[Saved entries]
-- Begin --

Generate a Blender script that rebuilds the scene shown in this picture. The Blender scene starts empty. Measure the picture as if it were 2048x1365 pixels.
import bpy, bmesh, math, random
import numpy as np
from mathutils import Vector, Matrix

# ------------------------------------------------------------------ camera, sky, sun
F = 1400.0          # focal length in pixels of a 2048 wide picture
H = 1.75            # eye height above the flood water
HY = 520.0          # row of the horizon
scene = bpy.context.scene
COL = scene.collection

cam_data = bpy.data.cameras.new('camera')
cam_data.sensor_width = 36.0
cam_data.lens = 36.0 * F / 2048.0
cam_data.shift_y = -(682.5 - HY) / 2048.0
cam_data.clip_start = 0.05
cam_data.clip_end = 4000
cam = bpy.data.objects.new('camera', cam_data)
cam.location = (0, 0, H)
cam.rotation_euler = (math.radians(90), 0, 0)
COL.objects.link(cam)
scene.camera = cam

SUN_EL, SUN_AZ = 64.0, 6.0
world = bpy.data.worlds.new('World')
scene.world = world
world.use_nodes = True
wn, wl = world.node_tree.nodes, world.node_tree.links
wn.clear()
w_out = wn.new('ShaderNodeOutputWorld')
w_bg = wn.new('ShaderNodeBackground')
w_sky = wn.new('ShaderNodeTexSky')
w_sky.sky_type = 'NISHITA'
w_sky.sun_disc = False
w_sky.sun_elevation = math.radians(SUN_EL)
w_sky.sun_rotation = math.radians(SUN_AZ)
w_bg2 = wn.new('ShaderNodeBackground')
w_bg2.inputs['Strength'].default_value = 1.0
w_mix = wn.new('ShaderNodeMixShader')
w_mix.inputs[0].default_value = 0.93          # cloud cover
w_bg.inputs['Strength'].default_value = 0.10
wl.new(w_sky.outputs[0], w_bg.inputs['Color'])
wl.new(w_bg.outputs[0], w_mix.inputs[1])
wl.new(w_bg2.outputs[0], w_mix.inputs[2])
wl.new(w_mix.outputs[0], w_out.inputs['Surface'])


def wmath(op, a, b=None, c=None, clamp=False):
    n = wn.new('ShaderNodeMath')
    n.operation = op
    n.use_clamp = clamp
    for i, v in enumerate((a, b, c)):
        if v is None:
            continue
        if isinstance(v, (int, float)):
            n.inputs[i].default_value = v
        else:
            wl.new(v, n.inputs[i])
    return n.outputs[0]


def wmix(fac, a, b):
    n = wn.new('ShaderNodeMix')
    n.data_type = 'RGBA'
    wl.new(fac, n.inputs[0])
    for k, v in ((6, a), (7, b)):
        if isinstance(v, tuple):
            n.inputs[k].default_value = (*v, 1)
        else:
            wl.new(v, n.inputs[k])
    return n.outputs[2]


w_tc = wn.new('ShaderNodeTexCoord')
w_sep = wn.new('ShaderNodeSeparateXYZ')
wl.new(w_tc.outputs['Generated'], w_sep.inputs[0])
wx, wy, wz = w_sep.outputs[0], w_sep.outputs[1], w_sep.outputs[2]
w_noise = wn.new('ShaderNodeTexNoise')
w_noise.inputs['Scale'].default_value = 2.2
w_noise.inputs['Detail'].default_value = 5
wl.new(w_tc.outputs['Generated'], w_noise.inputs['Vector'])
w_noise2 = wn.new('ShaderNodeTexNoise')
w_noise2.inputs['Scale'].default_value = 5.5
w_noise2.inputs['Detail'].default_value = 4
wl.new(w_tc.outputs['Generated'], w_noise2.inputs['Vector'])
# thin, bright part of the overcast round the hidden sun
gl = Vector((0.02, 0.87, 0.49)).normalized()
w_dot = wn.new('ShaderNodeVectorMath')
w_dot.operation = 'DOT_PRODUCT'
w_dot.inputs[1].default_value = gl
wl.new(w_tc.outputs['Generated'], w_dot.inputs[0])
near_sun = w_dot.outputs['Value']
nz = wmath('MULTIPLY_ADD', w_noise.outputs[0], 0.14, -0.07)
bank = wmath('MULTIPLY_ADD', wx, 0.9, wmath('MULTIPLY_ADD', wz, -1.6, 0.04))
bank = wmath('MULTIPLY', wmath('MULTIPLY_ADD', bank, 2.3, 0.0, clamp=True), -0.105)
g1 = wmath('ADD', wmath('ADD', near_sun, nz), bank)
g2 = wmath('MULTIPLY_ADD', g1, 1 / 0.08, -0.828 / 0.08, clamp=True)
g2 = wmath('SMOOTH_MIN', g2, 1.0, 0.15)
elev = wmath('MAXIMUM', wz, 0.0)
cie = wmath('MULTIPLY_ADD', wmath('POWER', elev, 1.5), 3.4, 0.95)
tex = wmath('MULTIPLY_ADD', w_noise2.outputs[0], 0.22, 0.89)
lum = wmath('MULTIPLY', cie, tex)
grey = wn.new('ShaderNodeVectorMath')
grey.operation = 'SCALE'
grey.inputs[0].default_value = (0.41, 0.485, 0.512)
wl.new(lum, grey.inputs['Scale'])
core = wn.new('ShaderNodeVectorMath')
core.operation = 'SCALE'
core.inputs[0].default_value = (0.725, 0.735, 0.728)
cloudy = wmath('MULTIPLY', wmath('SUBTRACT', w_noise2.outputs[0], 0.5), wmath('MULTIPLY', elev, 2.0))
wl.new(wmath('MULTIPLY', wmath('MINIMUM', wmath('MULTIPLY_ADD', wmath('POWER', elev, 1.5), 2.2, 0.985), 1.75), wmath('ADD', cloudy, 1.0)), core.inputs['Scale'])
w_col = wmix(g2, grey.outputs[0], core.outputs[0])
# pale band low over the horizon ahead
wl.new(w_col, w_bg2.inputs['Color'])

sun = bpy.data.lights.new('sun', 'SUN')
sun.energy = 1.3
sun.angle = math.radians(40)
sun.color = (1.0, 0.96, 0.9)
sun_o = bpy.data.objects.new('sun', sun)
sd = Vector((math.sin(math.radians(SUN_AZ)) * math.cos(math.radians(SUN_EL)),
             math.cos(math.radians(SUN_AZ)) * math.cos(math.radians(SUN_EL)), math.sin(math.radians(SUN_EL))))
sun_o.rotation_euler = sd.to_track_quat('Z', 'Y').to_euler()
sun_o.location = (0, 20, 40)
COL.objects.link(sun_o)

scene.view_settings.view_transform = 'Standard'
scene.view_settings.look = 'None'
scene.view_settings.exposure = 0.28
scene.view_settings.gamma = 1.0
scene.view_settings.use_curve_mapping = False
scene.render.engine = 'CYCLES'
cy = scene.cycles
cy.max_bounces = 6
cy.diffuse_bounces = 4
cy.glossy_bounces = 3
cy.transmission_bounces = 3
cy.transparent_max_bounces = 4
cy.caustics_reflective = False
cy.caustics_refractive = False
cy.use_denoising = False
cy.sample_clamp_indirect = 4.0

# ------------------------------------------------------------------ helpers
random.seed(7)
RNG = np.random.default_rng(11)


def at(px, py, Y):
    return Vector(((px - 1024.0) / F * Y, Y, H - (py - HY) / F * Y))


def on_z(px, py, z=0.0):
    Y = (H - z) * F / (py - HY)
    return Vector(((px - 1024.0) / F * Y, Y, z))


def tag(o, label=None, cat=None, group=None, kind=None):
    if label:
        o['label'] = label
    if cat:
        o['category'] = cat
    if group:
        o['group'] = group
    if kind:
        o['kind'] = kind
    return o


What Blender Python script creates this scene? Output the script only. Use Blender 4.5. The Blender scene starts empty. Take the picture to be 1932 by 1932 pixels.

-- End --

Verbatim output is expected for the lines from the start of the data to the line in which "scene.camera = cam" appears, both included.

Generate a Blender script that rebuilds the scene shown in this picture. The Blender scene starts empty. Measure the picture as if it were 2048x1365 pixels.
import bpy, bmesh, math, random
import numpy as np
from mathutils import Vector, Matrix

# ------------------------------------------------------------------ camera, sky, sun
F = 1400.0          # focal length in pixels of a 2048 wide picture
H = 1.75            # eye height above the flood water
HY = 520.0          # row of the horizon
scene = bpy.context.scene
COL = scene.collection

cam_data = bpy.data.cameras.new('camera')
cam_data.sensor_width = 36.0
cam_data.lens = 36.0 * F / 2048.0
cam_data.shift_y = -(682.5 - HY) / 2048.0
cam_data.clip_start = 0.05
cam_data.clip_end = 4000
cam = bpy.data.objects.new('camera', cam_data)
cam.location = (0, 0, H)
cam.rotation_euler = (math.radians(90), 0, 0)
COL.objects.link(cam)
scene.camera = cam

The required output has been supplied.